Danske warning over ‘muddled’ election outcome

Cost of borrowing could rise short-term if vote leads to political uncertainty, says bank

Danske Bank: “The main political parties are committed to the reform process and with the improvement in growth, lower unemployment and healthier banks, the possible volatility should be short-lived.” Photograph: Freya Ingrid Morales/Bloomberg

Danske Bank: “The main political parties are committed to the reform process and with the improvement in growth, lower unemployment and healthier banks, the possible volatility should be short-lived.” Photograph: Freya Ingrid Morales/Bloomberg

 

Analysts at Danske Bank have warned of a “short-term” rise in Irish borrowing costs – as well as the postponement of a possible credit rating upgrade by Moody’s – if the general election produces an uncertain result.

In a note yesterday on the election, Danske said there was potential for a “muddled” parliament in its wake.

“This could give rise to some short-term volatility in Irish government bonds given the market reactions seen in Portugal and Spain,” Danske said.

“However, Irish economic fundamentals are still very strong, as we again expect Ireland to be the top performer in terms of growth in the euro area.

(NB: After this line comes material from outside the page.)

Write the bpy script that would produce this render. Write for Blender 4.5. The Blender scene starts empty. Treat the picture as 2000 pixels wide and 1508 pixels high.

“The main political parties are committed to the reform process and with the improvement in growth, lower unemployment and healthier banks, the possible volatility should be short-lived.”

Vocal on election

Given the market reaction to the outcome of the Portuguese and Spanish elections, it said any political uncertainty would be likely to have a negative impact on Irish government bonds.

“The general elections in southern Europe in 2015 (Greece, Portugal and Spain) produced some significant surprises and a muddled political situation following the election, as shown by the recent elections in Portugal and Spain,” Danske said.

“The upcoming election in Ireland could produce a similar result, as the coalition government between Fine Gael and Labour looks set to lose its absolute majority” in the in the Dáil, it said.

“However, according to the recent polls, the main opposition parties (Fianna Fáil and Sinn Féin) are not expected to have a majority either; thus, the various independent parties could become very important in forming a new government.”

Citing opinion polls, Danske said the re-election of the Fine Gael/Labour coalition appeared to be far from certain and, added that the new government was likely to lose its majority.

“This is seen to be due to a number of factors. First, the recovery is mainly in Dublin and many people in the rural parts of Ireland have not seen the positive effects of the economic recovery yet,” Danske said.

“Second, the austerity measures implemented by the government have alienated a large share of voters.

“Finally, the introduction of the residential water charge and that of the Irish Water agency, as well as the state of the health system, are all seen as negative for the government.”